* What you should do:
Answer with nothing but the number of lines that include the word "pixels".

[Begin Records shown]

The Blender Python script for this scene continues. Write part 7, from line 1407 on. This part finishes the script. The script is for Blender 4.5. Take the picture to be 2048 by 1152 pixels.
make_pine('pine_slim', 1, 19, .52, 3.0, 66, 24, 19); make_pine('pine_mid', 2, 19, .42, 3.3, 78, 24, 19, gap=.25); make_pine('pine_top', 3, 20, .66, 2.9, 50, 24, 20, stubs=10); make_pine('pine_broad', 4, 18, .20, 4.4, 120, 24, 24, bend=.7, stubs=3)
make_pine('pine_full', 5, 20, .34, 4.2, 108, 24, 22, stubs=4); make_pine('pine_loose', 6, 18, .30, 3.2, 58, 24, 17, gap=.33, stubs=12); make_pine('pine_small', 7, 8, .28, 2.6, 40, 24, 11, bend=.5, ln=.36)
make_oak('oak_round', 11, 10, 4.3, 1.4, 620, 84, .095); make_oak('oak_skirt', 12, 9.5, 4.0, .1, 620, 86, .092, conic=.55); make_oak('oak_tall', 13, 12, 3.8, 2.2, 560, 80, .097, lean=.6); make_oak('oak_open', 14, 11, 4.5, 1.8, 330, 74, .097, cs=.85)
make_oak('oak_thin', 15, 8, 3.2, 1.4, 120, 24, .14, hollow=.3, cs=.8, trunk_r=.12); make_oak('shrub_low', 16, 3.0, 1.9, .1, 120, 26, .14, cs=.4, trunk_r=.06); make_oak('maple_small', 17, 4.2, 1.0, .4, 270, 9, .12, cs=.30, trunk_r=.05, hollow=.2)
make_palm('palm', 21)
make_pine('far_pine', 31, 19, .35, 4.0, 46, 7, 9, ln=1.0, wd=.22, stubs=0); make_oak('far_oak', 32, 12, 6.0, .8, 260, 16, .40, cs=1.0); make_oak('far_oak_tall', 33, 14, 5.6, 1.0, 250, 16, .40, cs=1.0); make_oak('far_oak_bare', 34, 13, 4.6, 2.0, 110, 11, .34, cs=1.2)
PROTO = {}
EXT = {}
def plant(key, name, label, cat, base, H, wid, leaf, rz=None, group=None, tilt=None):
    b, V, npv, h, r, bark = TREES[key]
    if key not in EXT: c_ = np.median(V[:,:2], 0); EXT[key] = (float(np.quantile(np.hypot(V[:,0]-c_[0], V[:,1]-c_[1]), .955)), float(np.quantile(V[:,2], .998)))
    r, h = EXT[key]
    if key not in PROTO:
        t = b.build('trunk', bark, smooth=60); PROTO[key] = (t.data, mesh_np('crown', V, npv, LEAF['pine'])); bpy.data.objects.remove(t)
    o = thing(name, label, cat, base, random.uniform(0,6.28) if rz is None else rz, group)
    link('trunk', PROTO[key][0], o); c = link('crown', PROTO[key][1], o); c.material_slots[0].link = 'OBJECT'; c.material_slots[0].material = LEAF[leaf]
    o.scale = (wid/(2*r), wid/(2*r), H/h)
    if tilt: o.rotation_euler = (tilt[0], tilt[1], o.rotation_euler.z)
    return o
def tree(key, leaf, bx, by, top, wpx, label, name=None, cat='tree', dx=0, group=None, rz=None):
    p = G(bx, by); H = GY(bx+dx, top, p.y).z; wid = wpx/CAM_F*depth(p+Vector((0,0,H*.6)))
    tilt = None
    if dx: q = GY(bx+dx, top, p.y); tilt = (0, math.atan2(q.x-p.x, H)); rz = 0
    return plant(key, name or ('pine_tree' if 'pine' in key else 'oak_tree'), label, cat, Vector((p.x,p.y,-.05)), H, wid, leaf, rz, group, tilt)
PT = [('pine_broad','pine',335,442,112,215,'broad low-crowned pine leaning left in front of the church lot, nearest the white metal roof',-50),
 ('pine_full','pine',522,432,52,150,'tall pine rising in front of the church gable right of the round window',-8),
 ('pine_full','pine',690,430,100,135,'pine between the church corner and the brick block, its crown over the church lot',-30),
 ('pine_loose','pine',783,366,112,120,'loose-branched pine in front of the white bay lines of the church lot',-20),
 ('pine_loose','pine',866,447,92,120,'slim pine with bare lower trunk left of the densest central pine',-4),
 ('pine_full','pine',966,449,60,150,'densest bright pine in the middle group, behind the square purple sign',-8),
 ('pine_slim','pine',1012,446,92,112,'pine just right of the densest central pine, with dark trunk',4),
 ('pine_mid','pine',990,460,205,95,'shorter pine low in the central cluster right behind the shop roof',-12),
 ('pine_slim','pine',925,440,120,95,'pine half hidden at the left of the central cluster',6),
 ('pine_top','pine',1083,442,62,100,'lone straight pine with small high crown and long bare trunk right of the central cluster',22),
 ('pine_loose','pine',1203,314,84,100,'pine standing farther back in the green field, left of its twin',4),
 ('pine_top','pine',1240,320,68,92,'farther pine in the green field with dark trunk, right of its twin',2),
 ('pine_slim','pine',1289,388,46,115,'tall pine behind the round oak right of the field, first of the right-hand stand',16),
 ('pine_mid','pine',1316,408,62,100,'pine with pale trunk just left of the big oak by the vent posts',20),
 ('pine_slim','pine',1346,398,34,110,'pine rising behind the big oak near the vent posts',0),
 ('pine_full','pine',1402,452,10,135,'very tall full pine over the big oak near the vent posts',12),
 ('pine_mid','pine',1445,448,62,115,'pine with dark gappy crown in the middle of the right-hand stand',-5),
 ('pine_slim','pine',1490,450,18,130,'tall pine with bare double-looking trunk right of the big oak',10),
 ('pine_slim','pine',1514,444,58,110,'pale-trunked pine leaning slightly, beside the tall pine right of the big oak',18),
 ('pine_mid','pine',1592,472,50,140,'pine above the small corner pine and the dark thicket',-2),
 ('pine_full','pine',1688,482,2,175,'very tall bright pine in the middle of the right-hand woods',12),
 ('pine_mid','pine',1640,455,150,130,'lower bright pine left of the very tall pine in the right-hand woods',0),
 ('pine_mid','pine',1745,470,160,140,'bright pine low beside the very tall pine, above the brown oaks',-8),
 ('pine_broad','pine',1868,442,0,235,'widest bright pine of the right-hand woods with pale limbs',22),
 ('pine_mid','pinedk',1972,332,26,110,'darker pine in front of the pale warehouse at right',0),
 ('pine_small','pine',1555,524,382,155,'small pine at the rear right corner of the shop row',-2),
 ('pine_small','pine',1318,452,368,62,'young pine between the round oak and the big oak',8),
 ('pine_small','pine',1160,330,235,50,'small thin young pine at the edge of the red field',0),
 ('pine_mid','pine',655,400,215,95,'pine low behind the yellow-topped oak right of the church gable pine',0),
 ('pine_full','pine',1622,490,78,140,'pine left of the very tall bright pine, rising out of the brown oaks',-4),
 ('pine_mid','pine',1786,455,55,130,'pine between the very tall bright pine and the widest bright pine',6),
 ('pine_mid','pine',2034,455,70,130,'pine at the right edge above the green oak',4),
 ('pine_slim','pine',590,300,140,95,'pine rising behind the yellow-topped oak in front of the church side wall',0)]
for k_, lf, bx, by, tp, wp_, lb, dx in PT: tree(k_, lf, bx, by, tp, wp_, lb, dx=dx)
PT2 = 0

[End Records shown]
[Begin Records shown]

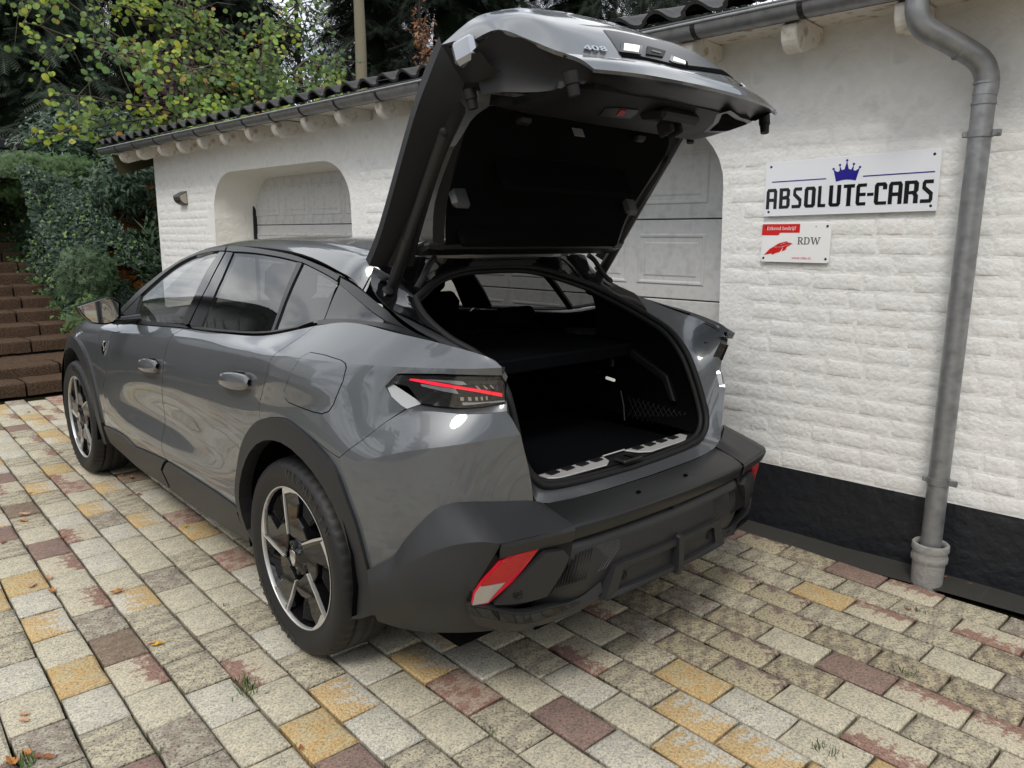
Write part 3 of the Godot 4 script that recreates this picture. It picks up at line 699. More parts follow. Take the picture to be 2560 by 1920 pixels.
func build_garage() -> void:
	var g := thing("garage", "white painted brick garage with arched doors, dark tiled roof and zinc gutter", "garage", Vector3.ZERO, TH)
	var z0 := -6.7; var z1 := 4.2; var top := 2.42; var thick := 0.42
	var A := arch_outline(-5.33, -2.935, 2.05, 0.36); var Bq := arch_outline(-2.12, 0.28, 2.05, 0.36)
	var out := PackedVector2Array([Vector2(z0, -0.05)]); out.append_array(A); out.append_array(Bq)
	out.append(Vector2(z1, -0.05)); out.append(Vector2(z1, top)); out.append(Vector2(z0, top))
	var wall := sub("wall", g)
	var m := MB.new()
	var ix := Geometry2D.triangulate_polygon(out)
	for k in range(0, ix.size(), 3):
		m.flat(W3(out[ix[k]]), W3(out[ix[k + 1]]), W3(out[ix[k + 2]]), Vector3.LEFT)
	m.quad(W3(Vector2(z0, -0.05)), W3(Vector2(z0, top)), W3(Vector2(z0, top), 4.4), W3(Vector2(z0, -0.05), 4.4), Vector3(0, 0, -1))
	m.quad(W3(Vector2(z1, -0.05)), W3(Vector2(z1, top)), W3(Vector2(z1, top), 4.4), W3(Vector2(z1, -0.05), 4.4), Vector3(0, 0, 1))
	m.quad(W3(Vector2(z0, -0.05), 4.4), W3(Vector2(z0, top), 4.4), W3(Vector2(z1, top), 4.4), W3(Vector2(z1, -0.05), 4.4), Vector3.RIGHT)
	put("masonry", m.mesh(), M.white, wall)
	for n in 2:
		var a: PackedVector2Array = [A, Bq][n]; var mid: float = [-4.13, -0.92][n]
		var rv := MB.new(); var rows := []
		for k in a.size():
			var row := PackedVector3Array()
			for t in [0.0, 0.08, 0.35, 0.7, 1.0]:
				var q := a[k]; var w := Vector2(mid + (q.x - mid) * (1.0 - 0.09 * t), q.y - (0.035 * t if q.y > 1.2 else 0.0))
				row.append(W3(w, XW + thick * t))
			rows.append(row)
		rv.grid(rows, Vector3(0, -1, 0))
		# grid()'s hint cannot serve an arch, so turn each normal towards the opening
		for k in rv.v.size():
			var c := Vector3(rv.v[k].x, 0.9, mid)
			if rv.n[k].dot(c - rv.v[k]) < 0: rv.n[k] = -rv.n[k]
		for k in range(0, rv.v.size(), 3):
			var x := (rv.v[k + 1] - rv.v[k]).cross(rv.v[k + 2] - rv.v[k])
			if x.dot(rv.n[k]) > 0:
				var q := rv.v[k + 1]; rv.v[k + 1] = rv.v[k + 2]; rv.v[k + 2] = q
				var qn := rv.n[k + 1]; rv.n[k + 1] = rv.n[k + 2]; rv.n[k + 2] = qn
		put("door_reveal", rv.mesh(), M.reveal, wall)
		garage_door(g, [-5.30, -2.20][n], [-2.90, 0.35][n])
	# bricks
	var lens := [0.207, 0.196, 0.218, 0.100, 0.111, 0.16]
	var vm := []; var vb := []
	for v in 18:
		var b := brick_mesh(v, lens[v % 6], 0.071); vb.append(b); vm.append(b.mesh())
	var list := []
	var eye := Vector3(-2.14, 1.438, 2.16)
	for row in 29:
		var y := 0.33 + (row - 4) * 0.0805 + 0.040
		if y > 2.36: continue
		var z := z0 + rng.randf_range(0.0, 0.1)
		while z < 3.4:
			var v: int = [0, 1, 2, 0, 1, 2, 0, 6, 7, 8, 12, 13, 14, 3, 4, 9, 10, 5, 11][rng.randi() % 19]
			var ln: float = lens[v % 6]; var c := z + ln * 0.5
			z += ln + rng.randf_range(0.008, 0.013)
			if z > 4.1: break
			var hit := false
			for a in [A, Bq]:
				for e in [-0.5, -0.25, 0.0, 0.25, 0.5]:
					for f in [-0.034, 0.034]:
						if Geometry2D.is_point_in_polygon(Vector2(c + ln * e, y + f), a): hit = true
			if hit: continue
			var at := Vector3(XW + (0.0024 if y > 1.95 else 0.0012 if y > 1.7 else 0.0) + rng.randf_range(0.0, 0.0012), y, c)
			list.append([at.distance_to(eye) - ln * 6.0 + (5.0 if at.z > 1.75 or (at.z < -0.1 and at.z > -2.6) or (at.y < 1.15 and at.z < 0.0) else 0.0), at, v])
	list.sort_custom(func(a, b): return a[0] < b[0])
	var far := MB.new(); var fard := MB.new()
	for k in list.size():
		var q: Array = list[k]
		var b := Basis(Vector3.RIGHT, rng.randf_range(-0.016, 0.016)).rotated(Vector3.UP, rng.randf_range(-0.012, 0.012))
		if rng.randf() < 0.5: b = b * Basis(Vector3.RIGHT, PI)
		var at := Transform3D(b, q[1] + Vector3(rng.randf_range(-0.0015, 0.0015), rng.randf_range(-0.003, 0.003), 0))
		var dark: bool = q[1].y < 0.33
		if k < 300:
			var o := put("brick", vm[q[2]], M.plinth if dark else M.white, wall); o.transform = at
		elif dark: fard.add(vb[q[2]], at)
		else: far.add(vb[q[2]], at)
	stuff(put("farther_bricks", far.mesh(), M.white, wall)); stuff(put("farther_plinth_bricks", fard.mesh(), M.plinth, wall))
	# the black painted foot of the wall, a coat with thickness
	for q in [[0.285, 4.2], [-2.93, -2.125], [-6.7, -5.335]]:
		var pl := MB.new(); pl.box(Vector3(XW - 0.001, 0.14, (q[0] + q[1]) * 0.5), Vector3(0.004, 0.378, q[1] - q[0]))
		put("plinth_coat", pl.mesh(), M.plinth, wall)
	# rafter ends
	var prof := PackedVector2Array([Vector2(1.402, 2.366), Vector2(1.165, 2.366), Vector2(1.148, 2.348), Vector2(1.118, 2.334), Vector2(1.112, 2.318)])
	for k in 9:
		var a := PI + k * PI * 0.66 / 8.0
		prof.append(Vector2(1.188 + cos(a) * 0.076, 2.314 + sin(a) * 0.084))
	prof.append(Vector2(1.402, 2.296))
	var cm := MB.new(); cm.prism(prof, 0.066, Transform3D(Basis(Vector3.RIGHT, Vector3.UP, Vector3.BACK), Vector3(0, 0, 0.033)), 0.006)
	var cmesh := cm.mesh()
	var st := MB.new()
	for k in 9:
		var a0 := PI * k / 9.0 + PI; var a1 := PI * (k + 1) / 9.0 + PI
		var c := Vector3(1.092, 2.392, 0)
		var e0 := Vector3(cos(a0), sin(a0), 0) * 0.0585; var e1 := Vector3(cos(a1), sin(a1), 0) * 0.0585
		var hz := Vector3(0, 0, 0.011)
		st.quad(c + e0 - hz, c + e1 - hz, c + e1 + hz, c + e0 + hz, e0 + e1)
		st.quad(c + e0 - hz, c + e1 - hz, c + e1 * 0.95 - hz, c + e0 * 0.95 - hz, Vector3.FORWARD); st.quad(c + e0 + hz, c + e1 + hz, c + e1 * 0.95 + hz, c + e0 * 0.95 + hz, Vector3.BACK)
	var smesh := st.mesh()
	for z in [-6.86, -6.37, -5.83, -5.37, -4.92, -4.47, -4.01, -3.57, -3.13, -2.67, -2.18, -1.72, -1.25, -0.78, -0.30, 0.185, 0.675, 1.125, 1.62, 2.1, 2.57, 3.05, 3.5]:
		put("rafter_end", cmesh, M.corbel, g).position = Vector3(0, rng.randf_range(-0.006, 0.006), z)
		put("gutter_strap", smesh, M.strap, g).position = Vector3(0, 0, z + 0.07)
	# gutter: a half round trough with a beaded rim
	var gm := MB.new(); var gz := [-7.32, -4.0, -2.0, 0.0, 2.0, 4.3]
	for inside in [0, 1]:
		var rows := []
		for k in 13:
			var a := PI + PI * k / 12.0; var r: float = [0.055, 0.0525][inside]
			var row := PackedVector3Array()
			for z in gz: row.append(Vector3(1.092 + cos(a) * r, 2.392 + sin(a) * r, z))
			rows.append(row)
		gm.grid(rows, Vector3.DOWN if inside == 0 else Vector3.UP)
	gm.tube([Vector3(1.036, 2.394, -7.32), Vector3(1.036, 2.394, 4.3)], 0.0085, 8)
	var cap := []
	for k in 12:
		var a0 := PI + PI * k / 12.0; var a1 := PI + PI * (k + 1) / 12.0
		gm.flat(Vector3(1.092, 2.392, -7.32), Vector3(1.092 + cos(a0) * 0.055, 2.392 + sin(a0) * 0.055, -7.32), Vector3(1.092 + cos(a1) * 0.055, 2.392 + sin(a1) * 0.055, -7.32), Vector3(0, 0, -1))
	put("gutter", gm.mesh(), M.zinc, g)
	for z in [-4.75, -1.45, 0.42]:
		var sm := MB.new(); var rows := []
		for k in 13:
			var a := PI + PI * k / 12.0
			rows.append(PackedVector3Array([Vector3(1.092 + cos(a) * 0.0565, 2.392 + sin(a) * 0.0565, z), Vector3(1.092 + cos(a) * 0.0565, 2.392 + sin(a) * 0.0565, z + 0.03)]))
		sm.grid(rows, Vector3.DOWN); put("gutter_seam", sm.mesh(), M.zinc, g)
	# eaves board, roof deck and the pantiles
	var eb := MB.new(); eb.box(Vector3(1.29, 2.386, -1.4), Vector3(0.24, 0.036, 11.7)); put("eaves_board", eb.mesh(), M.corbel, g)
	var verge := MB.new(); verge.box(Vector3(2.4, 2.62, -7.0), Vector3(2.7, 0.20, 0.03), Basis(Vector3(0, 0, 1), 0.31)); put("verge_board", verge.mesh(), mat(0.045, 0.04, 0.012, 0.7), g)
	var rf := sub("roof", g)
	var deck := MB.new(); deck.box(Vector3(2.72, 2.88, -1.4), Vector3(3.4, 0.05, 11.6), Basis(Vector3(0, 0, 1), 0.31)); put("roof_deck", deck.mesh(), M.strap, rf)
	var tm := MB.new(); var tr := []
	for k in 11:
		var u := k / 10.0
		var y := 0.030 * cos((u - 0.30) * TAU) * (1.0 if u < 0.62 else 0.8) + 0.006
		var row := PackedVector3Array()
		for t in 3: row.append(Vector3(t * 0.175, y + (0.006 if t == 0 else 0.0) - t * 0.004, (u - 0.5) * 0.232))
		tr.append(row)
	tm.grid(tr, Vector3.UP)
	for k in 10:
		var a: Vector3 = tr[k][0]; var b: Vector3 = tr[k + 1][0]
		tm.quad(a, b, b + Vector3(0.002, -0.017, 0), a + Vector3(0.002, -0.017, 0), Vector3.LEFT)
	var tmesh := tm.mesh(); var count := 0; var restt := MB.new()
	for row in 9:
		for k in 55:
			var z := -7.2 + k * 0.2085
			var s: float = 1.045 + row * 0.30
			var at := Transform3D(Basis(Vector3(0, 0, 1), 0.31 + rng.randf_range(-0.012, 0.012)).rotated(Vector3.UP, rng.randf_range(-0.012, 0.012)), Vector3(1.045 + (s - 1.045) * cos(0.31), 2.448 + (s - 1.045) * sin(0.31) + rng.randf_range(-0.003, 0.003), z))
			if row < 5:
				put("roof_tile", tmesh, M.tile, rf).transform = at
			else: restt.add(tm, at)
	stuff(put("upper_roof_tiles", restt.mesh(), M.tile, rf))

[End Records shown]

* Result of this task:
2